Repeat the material exactly, leaving nothing out.

--- start Entries ---

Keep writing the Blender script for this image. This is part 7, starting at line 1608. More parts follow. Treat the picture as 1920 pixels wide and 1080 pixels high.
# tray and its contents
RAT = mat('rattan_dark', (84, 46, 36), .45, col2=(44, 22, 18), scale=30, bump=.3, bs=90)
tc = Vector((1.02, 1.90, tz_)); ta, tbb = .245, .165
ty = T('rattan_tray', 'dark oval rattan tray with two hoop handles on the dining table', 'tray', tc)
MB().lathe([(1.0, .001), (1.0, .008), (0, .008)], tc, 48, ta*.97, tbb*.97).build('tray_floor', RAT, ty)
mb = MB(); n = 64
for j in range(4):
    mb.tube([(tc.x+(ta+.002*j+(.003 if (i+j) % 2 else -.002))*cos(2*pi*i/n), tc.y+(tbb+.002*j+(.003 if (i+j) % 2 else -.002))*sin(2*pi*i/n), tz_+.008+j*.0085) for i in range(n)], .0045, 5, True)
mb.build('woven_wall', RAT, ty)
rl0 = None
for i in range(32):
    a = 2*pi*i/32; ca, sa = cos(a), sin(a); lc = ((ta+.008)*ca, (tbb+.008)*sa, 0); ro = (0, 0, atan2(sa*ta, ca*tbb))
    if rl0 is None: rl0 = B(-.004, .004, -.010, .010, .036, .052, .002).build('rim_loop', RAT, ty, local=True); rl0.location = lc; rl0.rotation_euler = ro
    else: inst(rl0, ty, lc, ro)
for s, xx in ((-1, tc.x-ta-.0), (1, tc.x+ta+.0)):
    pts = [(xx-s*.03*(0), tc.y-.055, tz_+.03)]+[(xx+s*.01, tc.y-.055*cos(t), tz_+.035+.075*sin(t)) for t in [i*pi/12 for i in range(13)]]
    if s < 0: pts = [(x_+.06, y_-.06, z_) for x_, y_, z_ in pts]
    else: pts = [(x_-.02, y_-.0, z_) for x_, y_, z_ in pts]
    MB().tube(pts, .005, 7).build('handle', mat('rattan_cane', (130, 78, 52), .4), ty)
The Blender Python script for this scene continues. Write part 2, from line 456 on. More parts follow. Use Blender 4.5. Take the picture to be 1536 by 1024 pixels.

--- end Entries ---

Result of this task:
Keep writing the Blender script for this image. This is part 7, starting at line 1608. More parts follow. Treat the picture as 1920 pixels wide and 1080 pixels high.
# tray and its contents
RAT = mat('rattan_dark', (84, 46, 36), .45, col2=(44, 22, 18), scale=30, bump=.3, bs=90)
tc = Vector((1.02, 1.90, tz_)); ta, tbb = .245, .165
ty = T('rattan_tray', 'dark oval rattan tray with two hoop handles on the dining table', 'tray', tc)
MB().lathe([(1.0, .001), (1.0, .008), (0, .008)], tc, 48, ta*.97, tbb*.97).build('tray_floor', RAT, ty)
mb = MB(); n = 64
for j in range(4):
    mb.tube([(tc.x+(ta+.002*j+(.003 if (i+j) % 2 else -.002))*cos(2*pi*i/n), tc.y+(tbb+.002*j+(.003 if (i+j) % 2 else -.002))*sin(2*pi*i/n), tz_+.008+j*.0085) for i in range(n)], .0045, 5, True)
mb.build('woven_wall', RAT, ty)
rl0 = None
for i in range(32):
    a = 2*pi*i/32; ca, sa = cos(a), sin(a); lc = ((ta+.008)*ca, (tbb+.008)*sa, 0); ro = (0, 0, atan2(sa*ta, ca*tbb))
    if rl0 is None: rl0 = B(-.004, .004, -.010, .010, .036, .052, .002).build('rim_loop', RAT, ty, local=True); rl0.location = lc; rl0.rotation_euler = ro
    else: inst(rl0, ty, lc, ro)
for s, xx in ((-1, tc.x-ta-.0), (1, tc.x+ta+.0)):
    pts = [(xx-s*.03*(0), tc.y-.055, tz_+.03)]+[(xx+s*.01, tc.y-.055*cos(t), tz_+.035+.075*sin(t)) for t in [i*pi/12 for i in range(13)]]
    if s < 0: pts = [(x_+.06, y_-.06, z_) for x_, y_, z_ in pts]
    else: pts = [(x_-.02, y_-.0, z_) for x_, y_, z_ in pts]
    MB().tube(pts, .005, 7).build('handle', mat('rattan_cane', (130, 78, 52), .4), ty)
The Blender Python script for this scene continues. Write part 2, from line 456 on. More parts follow. Use Blender 4.5. Take the picture to be 1536 by 1024 pixels.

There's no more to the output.